SMRs and AMRs

Sunday, January 25, 2015

As seas rise, Florida’s bill is coming due

Photo: DownState News
Treading Water: Adaptations will buy time, but can they save Miami?

By Laura Parker
National Geographic

Frank Behrens, a gregarious pitchman for a Dutch development company that sees profit, not loss, in climate change, cuts the engine on our 22-foot Hurricane runabout. We drift through brackish water toward the middle of privately owned Maule Lake in North Miami Beach.

It’s not quite paradise.

The lake, like so many others in Florida, began as a rock quarry. In the years since, it has served as a venue for boat races, a swimming hole for manatees, and a set for the 1960s TV show Flipper. More recently, as if to underscore the impermanence of South Florida’s geography, more than one developer has toyed with partially filling in the lake to build condos. Behrens is promoting a floating village with 29 private, artificial islands, each with a sleek, four-bedroom villa, a sandy beach, a pool, palm trees, and a dock long enough to accommodate an 80-foot yacht. The price: $12.5 million apiece.

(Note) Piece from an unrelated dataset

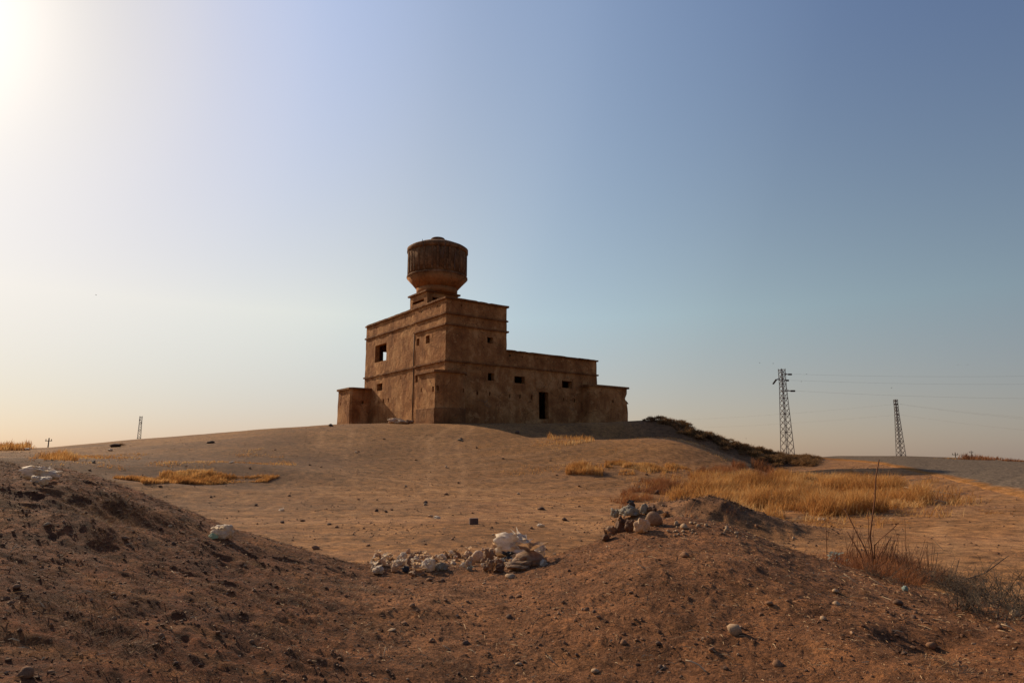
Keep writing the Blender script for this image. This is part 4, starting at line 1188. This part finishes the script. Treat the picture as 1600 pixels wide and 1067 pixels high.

Dutch Docklands, Behrens’s firm, has optioned the lake and is marketing the islands as a rich man’s antidote to climate change. As for the risks from rising sea levels, well, that’s the beauty of floating homes. The islands would be anchored to the lake bottom with a telescoping tether similar to those that enable floating oil rigs to ride out the roughest hurricanes.